Ancor piu' insorge il censore contro il capitolo XXIII. Una madre aveva due figlie, che avevan perduto di buon'ora la loro verginita': la maggiore si chiamava Oolla, la minore Ooliba: «Oolla ando' pazza per dei giovani sign ori, magistrati e cavalieri; fornico' con gli egiziani fin dalla sua prima giovinezza... Ooliba, sua sorella, fornico' ben piu' con ufficiali, magistrati e bei cavalieri; mise a nudo la sua turpitudine, moltiplico' le sue fornicazioni, ricerco' con ardore gli amplessi di coloro che hanno il membro grosso come quello di un asino, e che spandono la loro semenza come cavalli...»
Queste descrizioni, che scandalizzano tanti cervelli deboli, stanno solo a significare le iniquita' di Gerusalemme e di Samaria: le espressioni, che ci sembrano troppo libere, non lo erano allora. La stessa ingenuita' si palesa senza timore in piu' di un passo della Scrittura. Vi si parla spesso di aprire la vulva; i termini che servono a indicare l'accoppiamento di Bo'oz con Ruth, di Giuda con la nuora, non sono affatto disdicevoli in ebraico, mentre lo sarebbero nella nostra lingua.
Non ci si copre con un velo quando non ci si vergogna della propria nudita'; perche' a quei tempi si sarebbe dovuto arrossire nel nominare i genitali, se quando qualcuno faceva una promessa a qualcun'altro gli toccava, appunto, i genitali?

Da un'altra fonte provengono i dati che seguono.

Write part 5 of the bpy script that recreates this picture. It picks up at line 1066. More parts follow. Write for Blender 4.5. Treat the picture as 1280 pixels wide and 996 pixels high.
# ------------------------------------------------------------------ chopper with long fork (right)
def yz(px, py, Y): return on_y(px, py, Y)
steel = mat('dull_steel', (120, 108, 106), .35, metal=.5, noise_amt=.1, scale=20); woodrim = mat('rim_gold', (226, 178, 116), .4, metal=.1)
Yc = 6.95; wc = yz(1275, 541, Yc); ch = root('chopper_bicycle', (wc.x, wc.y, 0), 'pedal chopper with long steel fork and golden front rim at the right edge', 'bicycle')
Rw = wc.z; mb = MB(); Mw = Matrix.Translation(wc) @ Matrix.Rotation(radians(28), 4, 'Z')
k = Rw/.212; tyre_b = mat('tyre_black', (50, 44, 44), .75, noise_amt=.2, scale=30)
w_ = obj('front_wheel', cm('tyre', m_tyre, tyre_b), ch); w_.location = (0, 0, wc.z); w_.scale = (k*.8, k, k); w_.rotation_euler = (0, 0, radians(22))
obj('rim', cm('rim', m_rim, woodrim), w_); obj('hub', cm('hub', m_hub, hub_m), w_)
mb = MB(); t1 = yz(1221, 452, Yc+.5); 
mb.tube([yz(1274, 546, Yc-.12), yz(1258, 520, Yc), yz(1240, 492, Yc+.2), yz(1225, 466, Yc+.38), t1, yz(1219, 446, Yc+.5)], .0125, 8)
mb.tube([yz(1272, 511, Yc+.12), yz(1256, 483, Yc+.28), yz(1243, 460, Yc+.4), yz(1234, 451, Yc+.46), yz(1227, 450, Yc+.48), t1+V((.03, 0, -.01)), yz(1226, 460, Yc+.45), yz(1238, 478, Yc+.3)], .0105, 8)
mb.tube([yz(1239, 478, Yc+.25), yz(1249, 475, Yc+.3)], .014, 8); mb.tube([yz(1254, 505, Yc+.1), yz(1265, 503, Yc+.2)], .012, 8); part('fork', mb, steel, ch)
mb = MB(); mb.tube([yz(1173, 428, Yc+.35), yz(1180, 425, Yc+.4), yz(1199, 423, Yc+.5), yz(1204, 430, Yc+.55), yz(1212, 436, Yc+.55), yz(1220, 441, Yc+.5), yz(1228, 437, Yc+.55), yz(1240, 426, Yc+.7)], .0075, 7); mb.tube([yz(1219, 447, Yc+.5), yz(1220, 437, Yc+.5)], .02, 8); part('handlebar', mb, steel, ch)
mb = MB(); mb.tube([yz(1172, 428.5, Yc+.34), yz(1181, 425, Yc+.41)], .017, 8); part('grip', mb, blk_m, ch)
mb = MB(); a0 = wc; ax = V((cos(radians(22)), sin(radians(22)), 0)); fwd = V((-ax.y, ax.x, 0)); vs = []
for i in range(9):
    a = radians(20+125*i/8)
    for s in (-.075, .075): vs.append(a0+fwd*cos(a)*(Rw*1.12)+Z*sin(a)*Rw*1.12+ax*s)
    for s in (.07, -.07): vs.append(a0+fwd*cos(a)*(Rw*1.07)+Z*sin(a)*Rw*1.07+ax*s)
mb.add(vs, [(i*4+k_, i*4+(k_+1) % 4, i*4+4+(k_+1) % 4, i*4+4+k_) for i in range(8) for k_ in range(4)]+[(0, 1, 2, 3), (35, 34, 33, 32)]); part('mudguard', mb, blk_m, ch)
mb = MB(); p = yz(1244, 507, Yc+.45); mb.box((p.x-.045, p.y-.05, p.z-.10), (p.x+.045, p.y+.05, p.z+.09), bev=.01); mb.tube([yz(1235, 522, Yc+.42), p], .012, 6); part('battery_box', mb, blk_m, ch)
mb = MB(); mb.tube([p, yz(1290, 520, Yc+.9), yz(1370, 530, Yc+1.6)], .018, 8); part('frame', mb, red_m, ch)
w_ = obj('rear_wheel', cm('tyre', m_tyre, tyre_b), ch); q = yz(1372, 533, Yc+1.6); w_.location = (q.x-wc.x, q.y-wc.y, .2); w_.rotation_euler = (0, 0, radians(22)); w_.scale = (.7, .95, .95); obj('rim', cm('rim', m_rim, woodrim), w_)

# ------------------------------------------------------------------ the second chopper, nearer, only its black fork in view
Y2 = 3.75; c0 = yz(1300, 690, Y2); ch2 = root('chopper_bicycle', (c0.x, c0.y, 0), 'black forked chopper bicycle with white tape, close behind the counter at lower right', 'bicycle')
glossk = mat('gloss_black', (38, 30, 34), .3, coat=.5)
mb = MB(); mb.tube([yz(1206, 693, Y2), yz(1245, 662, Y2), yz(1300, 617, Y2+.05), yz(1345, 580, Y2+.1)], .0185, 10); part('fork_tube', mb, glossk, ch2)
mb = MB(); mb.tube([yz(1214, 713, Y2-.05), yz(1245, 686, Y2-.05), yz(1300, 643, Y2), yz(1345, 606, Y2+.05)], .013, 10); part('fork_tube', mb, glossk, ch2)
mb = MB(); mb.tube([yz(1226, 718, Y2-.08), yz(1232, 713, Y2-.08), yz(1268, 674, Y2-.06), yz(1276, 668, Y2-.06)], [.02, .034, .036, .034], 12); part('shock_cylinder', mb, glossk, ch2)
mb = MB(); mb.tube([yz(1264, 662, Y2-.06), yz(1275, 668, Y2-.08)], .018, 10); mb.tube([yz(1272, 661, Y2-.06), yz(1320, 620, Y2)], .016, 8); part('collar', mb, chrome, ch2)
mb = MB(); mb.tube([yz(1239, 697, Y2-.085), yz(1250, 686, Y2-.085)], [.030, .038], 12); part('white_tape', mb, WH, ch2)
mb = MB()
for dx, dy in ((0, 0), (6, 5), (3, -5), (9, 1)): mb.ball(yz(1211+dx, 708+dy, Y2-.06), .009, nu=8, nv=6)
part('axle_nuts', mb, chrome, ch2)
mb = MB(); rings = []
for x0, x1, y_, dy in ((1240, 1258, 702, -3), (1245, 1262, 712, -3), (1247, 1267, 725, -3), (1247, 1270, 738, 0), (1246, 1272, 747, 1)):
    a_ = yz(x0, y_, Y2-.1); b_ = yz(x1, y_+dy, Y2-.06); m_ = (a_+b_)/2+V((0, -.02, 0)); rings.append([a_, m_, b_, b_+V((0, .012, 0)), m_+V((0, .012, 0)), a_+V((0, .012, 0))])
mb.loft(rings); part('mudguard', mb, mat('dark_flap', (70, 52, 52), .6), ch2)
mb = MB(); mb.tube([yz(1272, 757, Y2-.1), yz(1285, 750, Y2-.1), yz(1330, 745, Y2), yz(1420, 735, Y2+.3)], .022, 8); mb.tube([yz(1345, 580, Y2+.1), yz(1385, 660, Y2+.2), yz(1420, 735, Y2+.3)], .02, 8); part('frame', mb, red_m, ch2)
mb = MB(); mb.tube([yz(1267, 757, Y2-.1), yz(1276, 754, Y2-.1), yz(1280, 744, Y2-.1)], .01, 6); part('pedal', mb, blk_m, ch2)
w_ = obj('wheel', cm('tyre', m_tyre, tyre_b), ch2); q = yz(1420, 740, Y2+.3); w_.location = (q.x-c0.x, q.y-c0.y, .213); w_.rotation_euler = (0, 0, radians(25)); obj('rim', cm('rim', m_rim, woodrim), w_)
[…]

Era un segno di rispetto, un simbolo di fedelta', come in altri tempi, da noi, i signori dei castelli mettevano le loro mani tra quelle del loro sovrano.
Noi abbiamo tradotto i genitali con «coscia». Eleazaro mette la mano sotto la coscia di Abramo, Giuseppe mette la mano sotto quella di Giacobbe. Questo costume era antichissimo in Egitto. Gli egiziani erano cosi' lontani dal ritenere indecente quel che noi non osiamo ne' scoprire ne' nominare, che portavano in processione un'enorme immagine del membro virile, chiamato phallum, per ringraziare gli dei della bonta' che essi hanno di far servire questo membro alla propagazione del genere umano.